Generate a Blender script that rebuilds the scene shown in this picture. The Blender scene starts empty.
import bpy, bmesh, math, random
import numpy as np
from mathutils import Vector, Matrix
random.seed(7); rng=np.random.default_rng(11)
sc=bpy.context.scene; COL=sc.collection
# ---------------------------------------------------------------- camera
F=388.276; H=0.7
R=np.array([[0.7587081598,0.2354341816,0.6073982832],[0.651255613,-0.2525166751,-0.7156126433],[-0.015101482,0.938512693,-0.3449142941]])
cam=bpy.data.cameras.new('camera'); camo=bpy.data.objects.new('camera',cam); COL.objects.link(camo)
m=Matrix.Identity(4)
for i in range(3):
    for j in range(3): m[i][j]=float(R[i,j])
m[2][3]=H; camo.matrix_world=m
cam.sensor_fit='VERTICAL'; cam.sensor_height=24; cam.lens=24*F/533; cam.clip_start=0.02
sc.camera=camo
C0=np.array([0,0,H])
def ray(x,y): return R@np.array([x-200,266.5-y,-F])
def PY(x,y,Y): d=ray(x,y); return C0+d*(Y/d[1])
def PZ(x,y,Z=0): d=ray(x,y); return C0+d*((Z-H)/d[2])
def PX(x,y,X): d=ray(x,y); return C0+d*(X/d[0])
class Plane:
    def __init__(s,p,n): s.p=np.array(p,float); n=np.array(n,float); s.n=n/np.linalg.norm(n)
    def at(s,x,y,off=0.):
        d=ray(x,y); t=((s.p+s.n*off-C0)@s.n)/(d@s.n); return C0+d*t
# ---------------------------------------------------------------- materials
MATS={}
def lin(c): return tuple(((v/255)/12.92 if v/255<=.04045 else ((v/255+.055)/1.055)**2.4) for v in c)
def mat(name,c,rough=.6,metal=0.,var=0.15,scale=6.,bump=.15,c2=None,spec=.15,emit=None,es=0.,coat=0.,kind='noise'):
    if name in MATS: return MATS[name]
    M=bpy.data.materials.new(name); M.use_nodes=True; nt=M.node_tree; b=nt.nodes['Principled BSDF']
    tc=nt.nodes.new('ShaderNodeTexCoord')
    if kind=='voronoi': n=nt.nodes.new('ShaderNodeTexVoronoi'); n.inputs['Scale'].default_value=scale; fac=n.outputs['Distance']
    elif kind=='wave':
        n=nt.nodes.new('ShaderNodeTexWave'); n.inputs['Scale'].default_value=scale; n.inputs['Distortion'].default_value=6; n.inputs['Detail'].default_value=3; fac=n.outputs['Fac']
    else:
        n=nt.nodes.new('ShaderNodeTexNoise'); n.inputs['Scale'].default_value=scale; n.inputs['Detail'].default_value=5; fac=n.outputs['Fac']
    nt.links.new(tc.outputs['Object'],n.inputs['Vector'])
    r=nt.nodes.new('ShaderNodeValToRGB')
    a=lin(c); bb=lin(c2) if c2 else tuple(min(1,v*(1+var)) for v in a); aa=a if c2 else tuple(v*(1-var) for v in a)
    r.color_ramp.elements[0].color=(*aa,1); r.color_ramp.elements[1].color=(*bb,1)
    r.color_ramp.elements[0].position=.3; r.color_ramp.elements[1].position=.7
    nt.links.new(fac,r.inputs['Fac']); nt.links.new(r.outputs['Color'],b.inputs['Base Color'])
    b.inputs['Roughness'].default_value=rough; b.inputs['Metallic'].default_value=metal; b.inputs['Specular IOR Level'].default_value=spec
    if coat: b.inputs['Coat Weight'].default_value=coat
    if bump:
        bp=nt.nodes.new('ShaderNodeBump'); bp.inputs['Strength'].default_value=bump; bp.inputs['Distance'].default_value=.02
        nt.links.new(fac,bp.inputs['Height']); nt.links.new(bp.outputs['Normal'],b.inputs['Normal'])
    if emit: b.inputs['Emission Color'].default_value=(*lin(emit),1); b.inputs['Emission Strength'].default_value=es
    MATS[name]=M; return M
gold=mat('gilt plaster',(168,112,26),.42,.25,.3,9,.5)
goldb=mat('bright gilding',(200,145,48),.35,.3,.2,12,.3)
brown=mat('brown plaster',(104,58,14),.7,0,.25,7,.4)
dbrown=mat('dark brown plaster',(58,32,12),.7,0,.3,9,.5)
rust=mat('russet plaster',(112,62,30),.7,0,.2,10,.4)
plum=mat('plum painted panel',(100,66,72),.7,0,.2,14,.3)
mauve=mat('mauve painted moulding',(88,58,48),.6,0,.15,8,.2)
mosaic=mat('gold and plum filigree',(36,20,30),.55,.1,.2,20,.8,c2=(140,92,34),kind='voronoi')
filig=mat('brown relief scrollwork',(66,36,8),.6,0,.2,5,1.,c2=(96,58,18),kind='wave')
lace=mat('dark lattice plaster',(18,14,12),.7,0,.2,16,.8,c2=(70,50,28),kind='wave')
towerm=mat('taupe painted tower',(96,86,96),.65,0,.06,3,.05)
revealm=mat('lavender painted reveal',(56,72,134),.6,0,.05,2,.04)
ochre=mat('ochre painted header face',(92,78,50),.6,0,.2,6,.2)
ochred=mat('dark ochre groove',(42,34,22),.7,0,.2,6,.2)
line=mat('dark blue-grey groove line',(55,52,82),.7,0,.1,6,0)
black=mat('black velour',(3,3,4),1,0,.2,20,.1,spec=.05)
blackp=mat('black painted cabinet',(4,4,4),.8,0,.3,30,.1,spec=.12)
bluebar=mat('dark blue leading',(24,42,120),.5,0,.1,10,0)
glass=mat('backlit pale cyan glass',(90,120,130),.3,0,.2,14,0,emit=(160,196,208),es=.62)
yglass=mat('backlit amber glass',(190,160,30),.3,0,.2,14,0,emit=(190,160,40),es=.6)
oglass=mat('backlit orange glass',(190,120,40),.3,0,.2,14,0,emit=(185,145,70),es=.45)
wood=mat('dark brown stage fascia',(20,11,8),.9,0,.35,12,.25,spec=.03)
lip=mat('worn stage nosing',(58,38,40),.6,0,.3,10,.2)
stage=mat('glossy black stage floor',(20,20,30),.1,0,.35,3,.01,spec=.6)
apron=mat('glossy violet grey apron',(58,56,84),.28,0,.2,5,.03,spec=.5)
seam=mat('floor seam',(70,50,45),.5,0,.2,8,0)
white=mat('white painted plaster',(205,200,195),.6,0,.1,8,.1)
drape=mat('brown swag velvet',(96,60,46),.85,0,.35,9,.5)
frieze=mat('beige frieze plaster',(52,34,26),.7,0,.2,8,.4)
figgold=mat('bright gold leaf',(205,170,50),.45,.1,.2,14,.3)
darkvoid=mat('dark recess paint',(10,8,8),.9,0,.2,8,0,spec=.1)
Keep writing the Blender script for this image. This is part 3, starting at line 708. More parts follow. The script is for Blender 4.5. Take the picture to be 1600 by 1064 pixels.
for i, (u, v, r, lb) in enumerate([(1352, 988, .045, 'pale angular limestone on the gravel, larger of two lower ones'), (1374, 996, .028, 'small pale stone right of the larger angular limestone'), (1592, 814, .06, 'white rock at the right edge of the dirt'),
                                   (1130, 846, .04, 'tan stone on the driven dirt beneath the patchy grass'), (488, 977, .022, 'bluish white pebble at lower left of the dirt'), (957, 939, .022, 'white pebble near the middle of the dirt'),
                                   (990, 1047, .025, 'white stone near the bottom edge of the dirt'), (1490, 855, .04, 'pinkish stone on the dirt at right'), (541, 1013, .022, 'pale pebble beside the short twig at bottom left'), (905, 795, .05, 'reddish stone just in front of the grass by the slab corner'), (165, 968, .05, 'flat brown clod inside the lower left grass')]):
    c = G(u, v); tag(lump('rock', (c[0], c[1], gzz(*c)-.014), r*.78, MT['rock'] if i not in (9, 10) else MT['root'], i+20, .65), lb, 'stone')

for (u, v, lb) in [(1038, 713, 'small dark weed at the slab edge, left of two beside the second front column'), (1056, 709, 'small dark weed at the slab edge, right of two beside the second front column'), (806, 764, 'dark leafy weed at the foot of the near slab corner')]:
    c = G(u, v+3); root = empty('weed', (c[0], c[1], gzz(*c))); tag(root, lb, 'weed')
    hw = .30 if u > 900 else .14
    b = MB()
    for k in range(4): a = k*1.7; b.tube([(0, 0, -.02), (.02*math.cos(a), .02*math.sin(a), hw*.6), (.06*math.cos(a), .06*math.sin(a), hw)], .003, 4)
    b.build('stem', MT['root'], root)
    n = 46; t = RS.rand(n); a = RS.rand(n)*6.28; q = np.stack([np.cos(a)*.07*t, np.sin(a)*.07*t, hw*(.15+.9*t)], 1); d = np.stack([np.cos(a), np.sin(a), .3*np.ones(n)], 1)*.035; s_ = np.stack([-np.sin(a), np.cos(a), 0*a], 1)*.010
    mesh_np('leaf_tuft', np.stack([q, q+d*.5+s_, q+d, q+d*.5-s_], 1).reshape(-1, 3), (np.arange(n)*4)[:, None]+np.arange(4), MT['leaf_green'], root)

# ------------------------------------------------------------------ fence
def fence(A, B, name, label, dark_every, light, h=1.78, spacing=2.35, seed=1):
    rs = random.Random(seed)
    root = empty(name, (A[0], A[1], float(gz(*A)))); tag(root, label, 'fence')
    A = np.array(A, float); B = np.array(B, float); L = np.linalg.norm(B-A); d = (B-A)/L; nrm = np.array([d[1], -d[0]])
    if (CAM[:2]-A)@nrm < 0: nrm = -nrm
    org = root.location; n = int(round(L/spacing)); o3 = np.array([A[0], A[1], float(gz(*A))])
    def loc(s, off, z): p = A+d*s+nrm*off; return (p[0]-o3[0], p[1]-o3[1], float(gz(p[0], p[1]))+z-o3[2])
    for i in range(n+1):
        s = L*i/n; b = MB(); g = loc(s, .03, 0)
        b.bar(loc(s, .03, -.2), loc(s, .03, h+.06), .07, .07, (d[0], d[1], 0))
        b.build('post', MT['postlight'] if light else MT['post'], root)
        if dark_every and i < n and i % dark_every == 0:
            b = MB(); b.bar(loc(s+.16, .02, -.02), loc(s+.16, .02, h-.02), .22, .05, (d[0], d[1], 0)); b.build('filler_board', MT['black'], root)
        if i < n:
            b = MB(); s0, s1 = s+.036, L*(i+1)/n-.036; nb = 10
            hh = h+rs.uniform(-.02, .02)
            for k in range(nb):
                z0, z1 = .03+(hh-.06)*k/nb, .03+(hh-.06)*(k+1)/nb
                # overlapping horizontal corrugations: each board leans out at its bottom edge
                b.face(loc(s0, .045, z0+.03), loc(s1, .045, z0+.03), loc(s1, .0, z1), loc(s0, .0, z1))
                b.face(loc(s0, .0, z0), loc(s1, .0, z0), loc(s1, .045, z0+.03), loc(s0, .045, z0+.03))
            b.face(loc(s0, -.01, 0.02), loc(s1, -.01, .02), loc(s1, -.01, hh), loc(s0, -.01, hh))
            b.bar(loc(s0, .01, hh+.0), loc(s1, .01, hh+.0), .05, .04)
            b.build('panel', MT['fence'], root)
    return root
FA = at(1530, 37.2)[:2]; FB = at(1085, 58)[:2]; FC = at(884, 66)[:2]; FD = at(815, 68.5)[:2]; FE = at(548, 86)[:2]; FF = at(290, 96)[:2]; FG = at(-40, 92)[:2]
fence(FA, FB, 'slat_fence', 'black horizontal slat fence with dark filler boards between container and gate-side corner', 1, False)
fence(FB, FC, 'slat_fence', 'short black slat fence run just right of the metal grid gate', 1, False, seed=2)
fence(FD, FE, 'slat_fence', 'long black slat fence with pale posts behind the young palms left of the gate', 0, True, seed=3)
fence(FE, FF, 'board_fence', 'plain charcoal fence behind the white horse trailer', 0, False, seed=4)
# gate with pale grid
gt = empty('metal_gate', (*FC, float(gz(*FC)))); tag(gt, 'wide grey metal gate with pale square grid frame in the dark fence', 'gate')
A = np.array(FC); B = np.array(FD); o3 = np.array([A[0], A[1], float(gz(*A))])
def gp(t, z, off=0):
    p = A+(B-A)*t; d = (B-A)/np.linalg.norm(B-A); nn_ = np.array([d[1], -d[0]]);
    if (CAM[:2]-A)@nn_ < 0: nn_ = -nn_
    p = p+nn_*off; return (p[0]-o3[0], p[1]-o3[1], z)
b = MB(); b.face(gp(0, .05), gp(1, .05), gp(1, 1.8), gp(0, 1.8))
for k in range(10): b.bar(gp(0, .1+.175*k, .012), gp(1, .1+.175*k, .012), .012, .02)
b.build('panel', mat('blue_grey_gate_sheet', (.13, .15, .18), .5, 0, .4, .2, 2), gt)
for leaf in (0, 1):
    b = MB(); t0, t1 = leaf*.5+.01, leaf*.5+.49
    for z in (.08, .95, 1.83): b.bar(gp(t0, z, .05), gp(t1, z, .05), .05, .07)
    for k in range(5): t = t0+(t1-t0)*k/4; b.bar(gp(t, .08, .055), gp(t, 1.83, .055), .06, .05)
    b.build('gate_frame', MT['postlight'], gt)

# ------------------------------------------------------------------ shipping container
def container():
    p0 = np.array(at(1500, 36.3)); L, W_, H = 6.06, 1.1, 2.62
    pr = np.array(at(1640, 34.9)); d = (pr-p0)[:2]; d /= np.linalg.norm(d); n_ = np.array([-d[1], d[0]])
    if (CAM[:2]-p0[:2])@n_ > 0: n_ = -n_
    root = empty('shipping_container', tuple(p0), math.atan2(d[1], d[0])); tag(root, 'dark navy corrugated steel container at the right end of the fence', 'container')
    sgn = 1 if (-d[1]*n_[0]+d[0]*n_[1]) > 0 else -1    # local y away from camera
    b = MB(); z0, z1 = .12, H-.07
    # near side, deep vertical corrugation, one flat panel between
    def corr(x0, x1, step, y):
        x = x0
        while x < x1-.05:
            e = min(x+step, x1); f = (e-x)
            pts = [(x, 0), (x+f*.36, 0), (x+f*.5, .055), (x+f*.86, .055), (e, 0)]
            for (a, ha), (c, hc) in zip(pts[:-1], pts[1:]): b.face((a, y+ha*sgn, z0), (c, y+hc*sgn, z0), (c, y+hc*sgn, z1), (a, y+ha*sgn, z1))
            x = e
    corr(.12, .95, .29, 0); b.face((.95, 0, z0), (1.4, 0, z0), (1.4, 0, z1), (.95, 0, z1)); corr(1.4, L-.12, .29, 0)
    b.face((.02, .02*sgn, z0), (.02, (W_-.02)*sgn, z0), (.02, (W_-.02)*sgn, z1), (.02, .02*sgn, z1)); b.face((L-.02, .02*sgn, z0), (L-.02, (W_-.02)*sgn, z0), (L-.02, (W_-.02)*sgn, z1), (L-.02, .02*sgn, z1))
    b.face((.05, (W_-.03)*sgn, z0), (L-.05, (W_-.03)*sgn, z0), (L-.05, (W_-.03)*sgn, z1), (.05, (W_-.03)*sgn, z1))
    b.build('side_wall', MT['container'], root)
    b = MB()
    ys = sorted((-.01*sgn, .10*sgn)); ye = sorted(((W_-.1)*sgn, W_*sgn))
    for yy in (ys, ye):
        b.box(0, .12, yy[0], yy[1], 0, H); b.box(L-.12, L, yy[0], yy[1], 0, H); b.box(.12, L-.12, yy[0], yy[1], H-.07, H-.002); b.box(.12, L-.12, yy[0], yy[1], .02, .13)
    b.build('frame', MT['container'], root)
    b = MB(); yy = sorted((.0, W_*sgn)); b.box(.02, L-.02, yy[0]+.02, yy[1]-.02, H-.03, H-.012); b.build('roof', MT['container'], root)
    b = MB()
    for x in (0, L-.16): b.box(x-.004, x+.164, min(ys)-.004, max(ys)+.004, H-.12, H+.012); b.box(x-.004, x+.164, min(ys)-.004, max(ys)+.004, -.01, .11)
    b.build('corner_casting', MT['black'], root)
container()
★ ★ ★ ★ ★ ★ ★
Directions for this task: Transcribe the lines beginning at the one that contains "Keep writing the" and ending at the one that contains "i+20, .65), lb, 'stone')", with nothing added or left out.

Task answer:
Keep writing the Blender script for this image. This is part 3, starting at line 708. More parts follow. The script is for Blender 4.5. Take the picture to be 1600 by 1064 pixels.
for i, (u, v, r, lb) in enumerate([(1352, 988, .045, 'pale angular limestone on the gravel, larger of two lower ones'), (1374, 996, .028, 'small pale stone right of the larger angular limestone'), (1592, 814, .06, 'white rock at the right edge of the dirt'),
                                   (1130, 846, .04, 'tan stone on the driven dirt beneath the patchy grass'), (488, 977, .022, 'bluish white pebble at lower left of the dirt'), (957, 939, .022, 'white pebble near the middle of the dirt'),
                                   (990, 1047, .025, 'white stone near the bottom edge of the dirt'), (1490, 855, .04, 'pinkish stone on the dirt at right'), (541, 1013, .022, 'pale pebble beside the short twig at bottom left'), (905, 795, .05, 'reddish stone just in front of the grass by the slab corner'), (165, 968, .05, 'flat brown clod inside the lower left grass')]):
    c = G(u, v); tag(lump('rock', (c[0], c[1], gzz(*c)-.014), r*.78, MT['rock'] if i not in (9, 10) else MT['root'], i+20, .65), lb, 'stone')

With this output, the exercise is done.